Set down the material below in full, matching it exactly.

> [Dataset extract]
=====
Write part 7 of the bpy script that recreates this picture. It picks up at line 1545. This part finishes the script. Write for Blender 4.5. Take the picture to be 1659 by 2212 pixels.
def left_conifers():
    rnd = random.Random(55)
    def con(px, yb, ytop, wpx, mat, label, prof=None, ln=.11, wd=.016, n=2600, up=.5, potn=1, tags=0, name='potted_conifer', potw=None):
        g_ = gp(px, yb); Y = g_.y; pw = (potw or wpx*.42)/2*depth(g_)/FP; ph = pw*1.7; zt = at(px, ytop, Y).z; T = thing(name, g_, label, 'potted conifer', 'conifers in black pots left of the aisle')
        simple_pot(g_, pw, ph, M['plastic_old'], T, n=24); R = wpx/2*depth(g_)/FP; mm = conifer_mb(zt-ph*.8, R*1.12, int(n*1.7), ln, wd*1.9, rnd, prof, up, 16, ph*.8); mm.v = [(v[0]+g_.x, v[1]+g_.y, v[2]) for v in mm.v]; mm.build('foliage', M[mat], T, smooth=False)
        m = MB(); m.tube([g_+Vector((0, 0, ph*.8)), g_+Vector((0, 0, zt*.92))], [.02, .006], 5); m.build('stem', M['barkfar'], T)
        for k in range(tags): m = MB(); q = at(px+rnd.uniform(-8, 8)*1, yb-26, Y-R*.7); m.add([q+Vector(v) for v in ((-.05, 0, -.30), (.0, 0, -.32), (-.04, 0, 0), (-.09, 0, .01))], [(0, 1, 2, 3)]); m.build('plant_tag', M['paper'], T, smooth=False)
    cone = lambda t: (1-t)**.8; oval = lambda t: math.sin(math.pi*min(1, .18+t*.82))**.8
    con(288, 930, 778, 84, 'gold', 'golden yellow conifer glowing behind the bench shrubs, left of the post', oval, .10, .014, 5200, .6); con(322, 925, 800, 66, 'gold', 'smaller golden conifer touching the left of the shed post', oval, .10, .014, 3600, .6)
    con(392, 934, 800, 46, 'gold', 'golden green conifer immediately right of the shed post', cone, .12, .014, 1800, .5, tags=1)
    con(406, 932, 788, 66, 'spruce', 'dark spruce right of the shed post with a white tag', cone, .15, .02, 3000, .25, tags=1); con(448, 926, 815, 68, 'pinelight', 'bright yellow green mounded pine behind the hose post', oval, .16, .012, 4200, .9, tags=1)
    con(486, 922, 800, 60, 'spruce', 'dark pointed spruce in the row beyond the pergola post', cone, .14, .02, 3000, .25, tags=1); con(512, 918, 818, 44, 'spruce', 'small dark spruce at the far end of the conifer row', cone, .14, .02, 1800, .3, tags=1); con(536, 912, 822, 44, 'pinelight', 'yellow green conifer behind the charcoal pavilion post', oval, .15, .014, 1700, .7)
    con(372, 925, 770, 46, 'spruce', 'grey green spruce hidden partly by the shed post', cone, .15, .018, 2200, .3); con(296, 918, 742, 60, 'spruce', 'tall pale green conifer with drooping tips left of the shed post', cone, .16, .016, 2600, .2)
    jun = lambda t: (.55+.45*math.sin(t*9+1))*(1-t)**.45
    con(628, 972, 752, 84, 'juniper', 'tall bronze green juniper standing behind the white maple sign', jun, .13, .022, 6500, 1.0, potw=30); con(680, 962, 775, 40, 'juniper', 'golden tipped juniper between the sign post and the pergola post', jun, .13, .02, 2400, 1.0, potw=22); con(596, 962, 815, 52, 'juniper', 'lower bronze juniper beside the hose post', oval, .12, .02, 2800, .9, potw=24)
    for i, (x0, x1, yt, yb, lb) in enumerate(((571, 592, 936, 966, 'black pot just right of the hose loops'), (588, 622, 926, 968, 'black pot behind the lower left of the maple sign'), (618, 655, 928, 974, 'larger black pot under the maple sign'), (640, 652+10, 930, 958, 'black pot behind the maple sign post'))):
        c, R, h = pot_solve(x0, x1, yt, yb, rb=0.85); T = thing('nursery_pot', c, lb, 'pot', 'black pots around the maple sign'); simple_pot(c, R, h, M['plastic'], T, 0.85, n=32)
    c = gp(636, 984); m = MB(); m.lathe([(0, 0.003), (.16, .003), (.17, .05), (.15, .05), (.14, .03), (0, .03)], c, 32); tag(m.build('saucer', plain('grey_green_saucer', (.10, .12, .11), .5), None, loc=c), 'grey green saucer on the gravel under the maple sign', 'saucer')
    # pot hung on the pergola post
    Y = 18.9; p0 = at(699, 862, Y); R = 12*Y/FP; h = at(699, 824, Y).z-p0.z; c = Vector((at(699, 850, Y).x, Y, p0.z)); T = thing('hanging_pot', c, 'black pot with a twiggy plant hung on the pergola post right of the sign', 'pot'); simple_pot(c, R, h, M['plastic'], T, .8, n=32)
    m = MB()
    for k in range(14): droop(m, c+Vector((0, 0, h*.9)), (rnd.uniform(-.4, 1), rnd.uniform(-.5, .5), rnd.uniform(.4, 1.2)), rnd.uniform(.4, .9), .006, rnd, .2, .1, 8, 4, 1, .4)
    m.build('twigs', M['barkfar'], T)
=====
> [Answer in full]
Write part 7 of the bpy script that recreates this picture. It picks up at line 1545. This part finishes the script. Write for Blender 4.5. Take the picture to be 1659 by 2212 pixels.
def left_conifers():
    rnd = random.Random(55)
    def con(px, yb, ytop, wpx, mat, label, prof=None, ln=.11, wd=.016, n=2600, up=.5, potn=1, tags=0, name='potted_conifer', potw=None):
        g_ = gp(px, yb); Y = g_.y; pw = (potw or wpx*.42)/2*depth(g_)/FP; ph = pw*1.7; zt = at(px, ytop, Y).z; T = thing(name, g_, label, 'potted conifer', 'conifers in black pots left of the aisle')
        simple_pot(g_, pw, ph, M['plastic_old'], T, n=24); R = wpx/2*depth(g_)/FP; mm = conifer_mb(zt-ph*.8, R*1.12, int(n*1.7), ln, wd*1.9, rnd, prof, up, 16, ph*.8); mm.v = [(v[0]+g_.x, v[1]+g_.y, v[2]) for v in mm.v]; mm.build('foliage', M[mat], T, smooth=False)
        m = MB(); m.tube([g_+Vector((0, 0, ph*.8)), g_+Vector((0, 0, zt*.92))], [.02, .006], 5); m.build('stem', M['barkfar'], T)
        for k in range(tags): m = MB(); q = at(px+rnd.uniform(-8, 8)*1, yb-26, Y-R*.7); m.add([q+Vector(v) for v in ((-.05, 0, -.30), (.0, 0, -.32), (-.04, 0, 0), (-.09, 0, .01))], [(0, 1, 2, 3)]); m.build('plant_tag', M['paper'], T, smooth=False)
    cone = lambda t: (1-t)**.8; oval = lambda t: math.sin(math.pi*min(1, .18+t*.82))**.8
    con(288, 930, 778, 84, 'gold', 'golden yellow conifer glowing behind the bench shrubs, left of the post', oval, .10, .014, 5200, .6); con(322, 925, 800, 66, 'gold', 'smaller golden conifer touching the left of the shed post', oval, .10, .014, 3600, .6)
    con(392, 934, 800, 46, 'gold', 'golden green conifer immediately right of the shed post', cone, .12, .014, 1800, .5, tags=1)
    con(406, 932, 788, 66, 'spruce', 'dark spruce right of the shed post with a white tag', cone, .15, .02, 3000, .25, tags=1); con(448, 926, 815, 68, 'pinelight', 'bright yellow green mounded pine behind the hose post', oval, .16, .012, 4200, .9, tags=1)
    con(486, 922, 800, 60, 'spruce', 'dark pointed spruce in the row beyond the pergola post', cone, .14, .02, 3000, .25, tags=1); con(512, 918, 818, 44, 'spruce', 'small dark spruce at the far end of the conifer row', cone, .14, .02, 1800, .3, tags=1); con(536, 912, 822, 44, 'pinelight', 'yellow green conifer behind the charcoal pavilion post', oval, .15, .014, 1700, .7)
    con(372, 925, 770, 46, 'spruce', 'grey green spruce hidden partly by the shed post', cone, .15, .018, 2200, .3); con(296, 918, 742, 60, 'spruce', 'tall pale green conifer with drooping tips left of the shed post', cone, .16, .016, 2600, .2)
    jun = lambda t: (.55+.45*math.sin(t*9+1))*(1-t)**.45
    con(628, 972, 752, 84, 'juniper', 'tall bronze green juniper standing behind the white maple sign', jun, .13, .022, 6500, 1.0, potw=30); con(680, 962, 775, 40, 'juniper', 'golden tipped juniper between the sign post and the pergola post', jun, .13, .02, 2400, 1.0, potw=22); con(596, 962, 815, 52, 'juniper', 'lower bronze juniper beside the hose post', oval, .12, .02, 2800, .9, potw=24)
    for i, (x0, x1, yt, yb, lb) in enumerate(((571, 592, 936, 966, 'black pot just right of the hose loops'), (588, 622, 926, 968, 'black pot behind the lower left of the maple sign'), (618, 655, 928, 974, 'larger black pot under the maple sign'), (640, 652+10, 930, 958, 'black pot behind the maple sign post'))):
        c, R, h = pot_solve(x0, x1, yt, yb, rb=0.85); T = thing('nursery_pot', c, lb, 'pot', 'black pots around the maple sign'); simple_pot(c, R, h, M['plastic'], T, 0.85, n=32)
    c = gp(636, 984); m = MB(); m.lathe([(0, 0.003), (.16, .003), (.17, .05), (.15, .05), (.14, .03), (0, .03)], c, 32); tag(m.build('saucer', plain('grey_green_saucer', (.10, .12, .11), .5), None, loc=c), 'grey green saucer on the gravel under the maple sign', 'saucer')
    # pot hung on the pergola post
    Y = 18.9; p0 = at(699, 862, Y); R = 12*Y/FP; h = at(699, 824, Y).z-p0.z; c = Vector((at(699, 850, Y).x, Y, p0.z)); T = thing('hanging_pot', c, 'black pot with a twiggy plant hung on the pergola post right of the sign', 'pot'); simple_pot(c, R, h, M['plastic'], T, .8, n=32)
    m = MB()
    for k in range(14): droop(m, c+Vector((0, 0, h*.9)), (rnd.uniform(-.4, 1), rnd.uniform(-.5, .5), rnd.uniform(.4, 1.2)), rnd.uniform(.4, .9), .006, rnd, .2, .1, 8, 4, 1, .4)
    m.build('twigs', M['barkfar'], T)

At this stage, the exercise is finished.